_Problem description_: Without the pictures, retype exactly the lines from the top of the entries below through the line that contains "return (f(r), f(g), f(b), 1)".

_Entries supplied_:

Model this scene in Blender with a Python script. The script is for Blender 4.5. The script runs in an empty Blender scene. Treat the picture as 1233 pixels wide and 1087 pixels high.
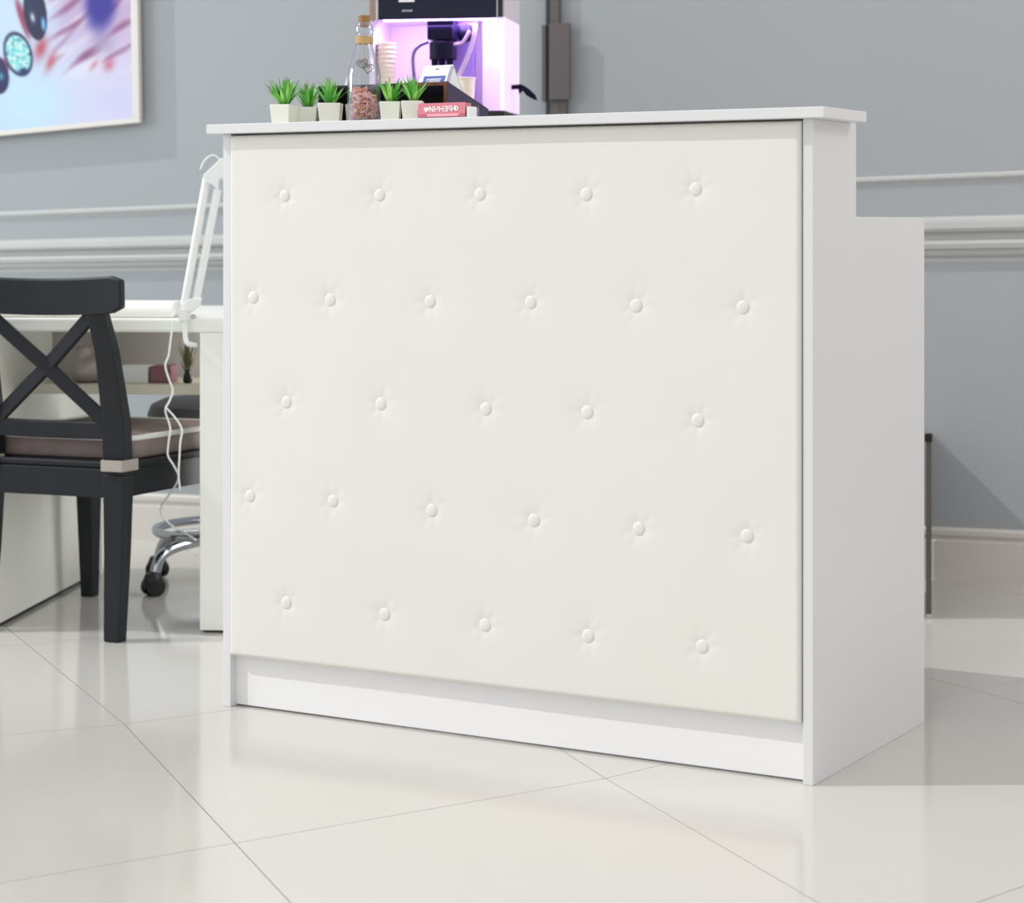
import bpy, bmesh, math, random
from mathutils import Vector, Matrix
random.seed(7)
PI = math.pi
col = bpy.context.scene.collection
F = 2655.0; CX = 616.5; HY = 275.0; H = 0.943      # focal (px), principal x, horizon y, eye height

def pt(px, py, Y):
    """world point seen at photo pixel (px,py) at depth Y"""
    return Vector(((px-CX)/F*Y, Y, H-(py-HY)/F*Y))
def fl(px, py):
    Y = F*H/(py-HY)
    return Vector(((px-CX)/F*Y, Y, 0.0))

# ------------------------------------------------------------ helpers
def srgb(r, g, b):
    f = lambda c: (c/255)/12.92 if c/255 <= 0.04045 else ((c/255+0.055)/1.055)**2.4
    return (f(r), f(g), f(b), 1)

def mat(name, c, rough=0.5, metal=0.0, noise=0.0, nscale=8.0, bump=0.0, bscale=60.0, spec=0.5, coat=0.0, sheen=0.0, trans=0.0, emit=None, estr=0.0, stretch=None):
    m = bpy.data.materials.new(name); m.use_nodes = True
    nt = m.node_tree; b = nt.nodes['Principled BSDF']
    b.inputs['Base Color'].default_value = c
    b.inputs['Roughness'].default_value = rough
    b.inputs['Metallic'].default_value = metal
    b.inputs['Specular IOR Level'].default_value = spec
    b.inputs['Coat Weight'].default_value = coat
    b.inputs['Sheen Weight'].default_value = sheen
    b.inputs['Transmission Weight'].default_value = trans
    if emit:
        b.inputs['Emission Color'].default_value = emit
        b.inputs['Emission Strength'].default_value = estr
    if noise or bump:
        tc = nt.nodes.new('ShaderNodeTexCoord')
        mp = nt.nodes.new('ShaderNodeMapping'); nt.links.new(tc.outputs['Object'], mp.inputs[0])
        if stretch: mp.inputs['Scale'].default_value = stretch
    if noise:
        n = nt.nodes.new('ShaderNodeTexNoise'); n.inputs['Scale'].default_value = nscale; n.inputs['Detail'].default_value = 5
        nt.links.new(mp.outputs[0], n.inputs['Vector'])
        r = nt.nodes.new('ShaderNodeMapRange')
        r.inputs['From Min'].default_value = 0.3; r.inputs['From Max'].default_value = 0.7
        r.inputs['To Min'].default_value = 1-noise; r.inputs['To Max'].default_value = 1+noise
        nt.links.new(n.outputs['Fac'], r.inputs['Value'])
        mx = nt.nodes.new('ShaderNodeVectorMath'); mx.operation = 'SCALE'
        mx.inputs[0].default_value = c[:3]; nt.links.new(r.outputs[0], mx.inputs['Scale'])
        nt.links.new(mx.outputs[0], b.inputs['Base Color'])
    if bump:
        n2 = nt.nodes.new('ShaderNodeTexNoise'); n2.inputs['Scale'].default_value = bscale; n2.inputs['Detail'].default_value = 4
        nt.links.new(mp.outputs[0], n2.inputs['Vector'])
        bp = nt.nodes.new('ShaderNodeBump'); bp.inputs['Strength'].default_value = bump; bp.inputs['Distance'].default_value = 0.002
        nt.links.new(n2.outputs['Fac'], bp.inputs['Height']); nt.links.new(bp.outputs[0], b.inputs['Normal'])
    return m

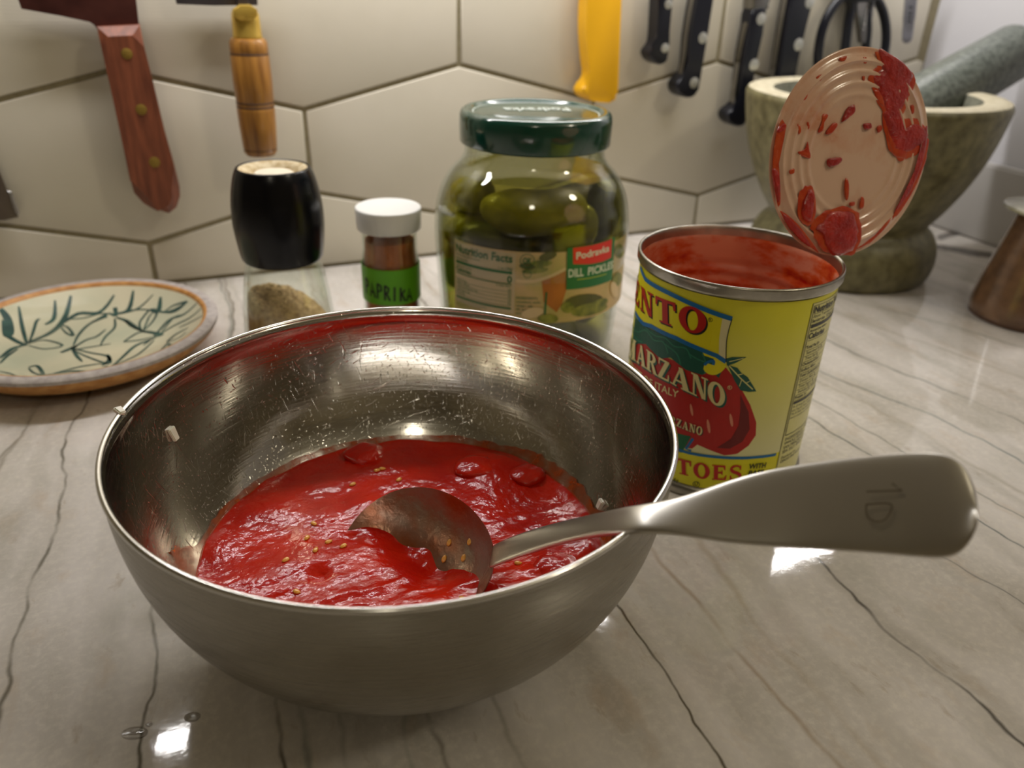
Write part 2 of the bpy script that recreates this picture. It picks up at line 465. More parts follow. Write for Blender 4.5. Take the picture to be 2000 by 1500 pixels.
    # the broad dark grey streaks in the far corner by the side wall
    for p, q, w, s in (((1838, 482), (1945, 500), .012, .9), ((1840, 462), (1900, 445), .006, .8)):
        a, bb = onz(*p), onz(*q); ax = (bb-a).normalized(); n = Vector((ax.y, -ax.x, 0)); mid = (a+bb)/2; ln = (bb-a).length*0.75
        sub = N.new('ShaderNodeVectorMath'); sub.operation = 'SUBTRACT'; L.new(P, sub.inputs[0]); sub.inputs[1].default_value = mid
        d1 = N.new('ShaderNodeVectorMath'); d1.operation = 'DOT_PRODUCT'; L.new(sub.outputs[0], d1.inputs[0]); d1.inputs[1].default_value = n/w
        d2 = N.new('ShaderNodeVectorMath'); d2.operation = 'DOT_PRODUCT'; L.new(sub.outputs[0], d2.inputs[0]); d2.inputs[1].default_value = ax/ln
        r2 = math_('ADD', math_('POWER', math_('ABSOLUTE', d1.outputs['Value'], None), 2.0), math_('POWER', math_('ABSOLUTE', d2.outputs['Value'], None), 4.0))
        mr = N.new('ShaderNodeMapRange'); mr.interpolation_type = 'SMOOTHSTEP'; mr.inputs[1].default_value = 0.55; mr.inputs[2].default_value = 1.15; mr.inputs[3].default_value = s; mr.inputs[4].default_value = 0
        L.new(r2, mr.inputs[0]); col = mixc(mr.outputs[0], col, C(74, 68, 66))
    L.new(col, b.inputs['Base Color'])
    rr = N.new('ShaderNodeMapRange'); rr.inputs[3].default_value = 0.02; rr.inputs[4].default_value = 0.09
    L.new(noise_tex(60, 4).outputs['Fac'], rr.inputs[0]); L.new(rr.outputs[0], b.inputs['Roughness'])
    bp = N.new('ShaderNodeBump'); bp.inputs['Strength'].default_value = 0.05; bp.inputs['Distance'].default_value = 0.0006
    L.new(noise_tex(160, 4).outputs['Fac'], bp.inputs['Height']); L.new(bp.outputs[0], b.inputs['Normal'])
    return m
bm = bmesh.new()
bmesh.ops.create_cube(bm, size=1)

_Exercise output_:
Model this scene in Blender with a Python script. The script is for Blender 4.5. The script runs in an empty Blender scene. Treat the picture as 1233 pixels wide and 1087 pixels high.
import bpy, bmesh, math, random
from mathutils import Vector, Matrix
random.seed(7)
PI = math.pi
col = bpy.context.scene.collection
F = 2655.0; CX = 616.5; HY = 275.0; H = 0.943      # focal (px), principal x, horizon y, eye height

def pt(px, py, Y):
    """world point seen at photo pixel (px,py) at depth Y"""
    return Vector(((px-CX)/F*Y, Y, H-(py-HY)/F*Y))
def fl(px, py):
    Y = F*H/(py-HY)
    return Vector(((px-CX)/F*Y, Y, 0.0))

# ------------------------------------------------------------ helpers
def srgb(r, g, b):
    f = lambda c: (c/255)/12.92 if c/255 <= 0.04045 else ((c/255+0.055)/1.055)**2.4
    return (f(r), f(g), f(b), 1)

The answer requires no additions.